**Recorded data:**

::::

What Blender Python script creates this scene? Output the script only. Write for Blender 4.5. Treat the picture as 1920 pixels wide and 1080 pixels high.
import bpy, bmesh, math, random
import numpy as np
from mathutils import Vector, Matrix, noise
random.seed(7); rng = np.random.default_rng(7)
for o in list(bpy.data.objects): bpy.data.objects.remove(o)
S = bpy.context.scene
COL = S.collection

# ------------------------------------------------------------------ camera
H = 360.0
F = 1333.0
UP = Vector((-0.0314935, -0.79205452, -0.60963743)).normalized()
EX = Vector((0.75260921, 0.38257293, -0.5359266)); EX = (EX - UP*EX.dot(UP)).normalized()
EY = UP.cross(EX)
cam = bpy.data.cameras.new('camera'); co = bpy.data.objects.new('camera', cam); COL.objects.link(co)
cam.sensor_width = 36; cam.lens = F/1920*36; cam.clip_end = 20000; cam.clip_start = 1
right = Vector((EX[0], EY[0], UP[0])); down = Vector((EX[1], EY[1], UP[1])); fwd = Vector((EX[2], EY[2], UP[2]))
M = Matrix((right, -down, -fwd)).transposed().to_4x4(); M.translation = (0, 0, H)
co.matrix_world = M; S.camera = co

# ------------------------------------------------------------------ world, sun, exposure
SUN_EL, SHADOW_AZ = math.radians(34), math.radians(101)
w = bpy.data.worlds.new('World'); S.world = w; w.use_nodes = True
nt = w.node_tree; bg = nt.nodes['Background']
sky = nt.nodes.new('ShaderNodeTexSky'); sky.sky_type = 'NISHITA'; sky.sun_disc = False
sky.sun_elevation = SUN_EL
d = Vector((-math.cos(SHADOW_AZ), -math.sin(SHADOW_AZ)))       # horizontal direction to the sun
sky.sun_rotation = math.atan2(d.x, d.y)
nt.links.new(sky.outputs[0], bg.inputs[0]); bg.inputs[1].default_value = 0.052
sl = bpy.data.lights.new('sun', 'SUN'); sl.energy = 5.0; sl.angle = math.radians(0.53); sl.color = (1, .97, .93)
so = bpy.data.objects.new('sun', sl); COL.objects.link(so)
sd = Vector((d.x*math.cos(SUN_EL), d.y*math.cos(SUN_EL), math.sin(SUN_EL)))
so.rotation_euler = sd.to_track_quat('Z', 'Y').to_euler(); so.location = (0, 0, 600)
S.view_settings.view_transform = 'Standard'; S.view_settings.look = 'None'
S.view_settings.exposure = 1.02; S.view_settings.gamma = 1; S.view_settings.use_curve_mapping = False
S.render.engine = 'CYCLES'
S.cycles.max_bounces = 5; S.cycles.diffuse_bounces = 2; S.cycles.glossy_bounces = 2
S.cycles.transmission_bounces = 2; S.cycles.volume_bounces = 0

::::

Reproduce the full listing exactly.

**Expected answer:**
What Blender Python script creates this scene? Output the script only. Write for Blender 4.5. Treat the picture as 1920 pixels wide and 1080 pixels high.
import bpy, bmesh, math, random
import numpy as np
from mathutils import Vector, Matrix, noise
random.seed(7); rng = np.random.default_rng(7)
for o in list(bpy.data.objects): bpy.data.objects.remove(o)
S = bpy.context.scene
COL = S.collection

# ------------------------------------------------------------------ camera
H = 360.0
F = 1333.0
UP = Vector((-0.0314935, -0.79205452, -0.60963743)).normalized()
EX = Vector((0.75260921, 0.38257293, -0.5359266)); EX = (EX - UP*EX.dot(UP)).normalized()
EY = UP.cross(EX)
cam = bpy.data.cameras.new('camera'); co = bpy.data.objects.new('camera', cam); COL.objects.link(co)
cam.sensor_width = 36; cam.lens = F/1920*36; cam.clip_end = 20000; cam.clip_start = 1
right = Vector((EX[0], EY[0], UP[0])); down = Vector((EX[1], EY[1], UP[1])); fwd = Vector((EX[2], EY[2], UP[2]))
M = Matrix((right, -down, -fwd)).transposed().to_4x4(); M.translation = (0, 0, H)
co.matrix_world = M; S.camera = co

# ------------------------------------------------------------------ world, sun, exposure
SUN_EL, SHADOW_AZ = math.radians(34), math.radians(101)
w = bpy.data.worlds.new('World'); S.world = w; w.use_nodes = True
nt = w.node_tree; bg = nt.nodes['Background']
sky = nt.nodes.new('ShaderNodeTexSky'); sky.sky_type = 'NISHITA'; sky.sun_disc = False
sky.sun_elevation = SUN_EL
d = Vector((-math.cos(SHADOW_AZ), -math.sin(SHADOW_AZ)))       # horizontal direction to the sun
sky.sun_rotation = math.atan2(d.x, d.y)
nt.links.new(sky.outputs[0], bg.inputs[0]); bg.inputs[1].default_value = 0.052
sl = bpy.data.lights.new('sun', 'SUN'); sl.energy = 5.0; sl.angle = math.radians(0.53); sl.color = (1, .97, .93)
so = bpy.data.objects.new('sun', sl); COL.objects.link(so)
sd = Vector((d.x*math.cos(SUN_EL), d.y*math.cos(SUN_EL), math.sin(SUN_EL)))
so.rotation_euler = sd.to_track_quat('Z', 'Y').to_euler(); so.location = (0, 0, 600)
S.view_settings.view_transform = 'Standard'; S.view_settings.look = 'None'
S.view_settings.exposure = 1.02; S.view_settings.gamma = 1; S.view_settings.use_curve_mapping = False
S.render.engine = 'CYCLES'
S.cycles.max_bounces = 5; S.cycles.diffuse_bounces = 2; S.cycles.glossy_bounces = 2
S.cycles.transmission_bounces = 2; S.cycles.volume_bounces = 0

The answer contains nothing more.